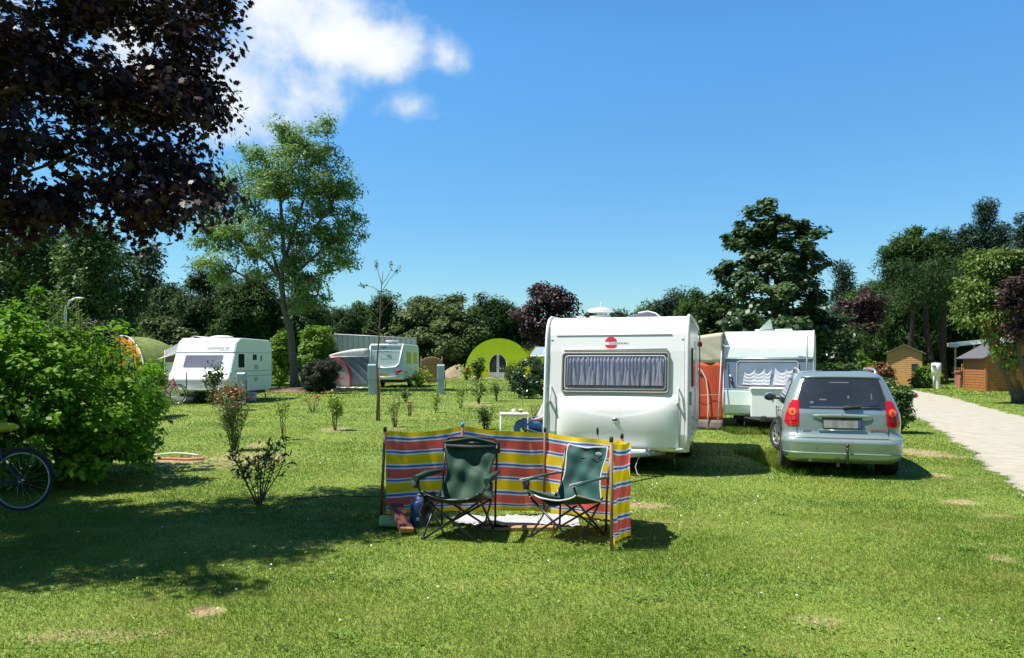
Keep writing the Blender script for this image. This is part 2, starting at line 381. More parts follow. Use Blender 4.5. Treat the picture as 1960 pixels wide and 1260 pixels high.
M['sheet'] = mat('white_plastic_sheet', (.42, .43, .45), .3, var=.1, vscale=7, bump=.5, bscale=12)
M['jeans'] = mat('blue_denim', (.035, .115, .32), .85, var=.2, vscale=14)
M['shirt'] = mat('light_grey_pullover', (.42, .43, .44), .85, var=.1, vscale=12)
M['skin'] = mat('skin', (.52, .26, .18), .55, var=.08)
M['hair'] = mat('brown_hair', (.10, .055, .03), .7, var=.25, vscale=30)
M['shedwood'] = mat('honey_timber_cladding', (.50, .27, .095), .7, var=.22, vscale=3, stretch=(1, 1, 7))
M['shedwood2'] = mat('orange_brown_log_cladding', (.30, .115, .035), .65, var=.25, vscale=3, stretch=(1, 1, 7))
M['felt'] = mat('grey_roofing_felt', (.10, .10, .11), .9, var=.15, vscale=8, bump=.2)
M['lime'] = mat('lime_green_render', (.56, .70, .015), .85, var=.07, vscale=1.2, bump=.15, bscale=8, dirt=((.42, .55, .02), .9, .55, .5))
M['orangewall'] = mat('orange_render', (.75, .20, .01), .8, var=.06)
M['mossy'] = mat('mossy_earth_cover', (.15, .20, .045), .95, var=.35, vscale=3, bump=.6, bscale=12, dirt=((.22, .20, .07), 2, .5, .7))
M['wicker'] = mat('woven_willow', (.27, .16, .075), .85, var=.3, vscale=6, stretch=(.6, 1, 14))
M['bark'] = mat('grey_brown_bark', (.115, .092, .066), .9, var=.4, vscale=6, bump=.7, bscale=18, stretch=(3, 3, .8), spec=.15)
M['bark_r'] = mat('warm_orange_bark', (.24, .12, .06), .85, var=.35, vscale=7, bump=.5, bscale=18, stretch=(3, 3, .8), spec=.15)
M['twig'] = mat('brown_twig', (.13, .085, .05), .85, var=.3)
M['twig_g'] = mat('green_brown_stem', (.12, .13, .045), .8, var=.3)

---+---

WORK TO BE COMPLETED
Transcribe the material as is, with images omitted.

ANSWER TO THE EXERCISE
Keep writing the Blender script for this image. This is part 2, starting at line 381. More parts follow. Use Blender 4.5. Treat the picture as 1960 pixels wide and 1260 pixels high.
M['sheet'] = mat('white_plastic_sheet', (.42, .43, .45), .3, var=.1, vscale=7, bump=.5, bscale=12)
M['jeans'] = mat('blue_denim', (.035, .115, .32), .85, var=.2, vscale=14)
M['shirt'] = mat('light_grey_pullover', (.42, .43, .44), .85, var=.1, vscale=12)
M['skin'] = mat('skin', (.52, .26, .18), .55, var=.08)
M['hair'] = mat('brown_hair', (.10, .055, .03), .7, var=.25, vscale=30)
M['shedwood'] = mat('honey_timber_cladding', (.50, .27, .095), .7, var=.22, vscale=3, stretch=(1, 1, 7))
M['shedwood2'] = mat('orange_brown_log_cladding', (.30, .115, .035), .65, var=.25, vscale=3, stretch=(1, 1, 7))
M['felt'] = mat('grey_roofing_felt', (.10, .10, .11), .9, var=.15, vscale=8, bump=.2)
M['lime'] = mat('lime_green_render', (.56, .70, .015), .85, var=.07, vscale=1.2, bump=.15, bscale=8, dirt=((.42, .55, .02), .9, .55, .5))
M['orangewall'] = mat('orange_render', (.75, .20, .01), .8, var=.06)
M['mossy'] = mat('mossy_earth_cover', (.15, .20, .045), .95, var=.35, vscale=3, bump=.6, bscale=12, dirt=((.22, .20, .07), 2, .5, .7))
M['wicker'] = mat('woven_willow', (.27, .16, .075), .85, var=.3, vscale=6, stretch=(.6, 1, 14))
M['bark'] = mat('grey_brown_bark', (.115, .092, .066), .9, var=.4, vscale=6, bump=.7, bscale=18, stretch=(3, 3, .8), spec=.15)
M['bark_r'] = mat('warm_orange_bark', (.24, .12, .06), .85, var=.35, vscale=7, bump=.5, bscale=18, stretch=(3, 3, .8), spec=.15)
M['twig'] = mat('brown_twig', (.13, .085, .05), .85, var=.3)
M['twig_g'] = mat('green_brown_stem', (.12, .13, .045), .8, var=.3)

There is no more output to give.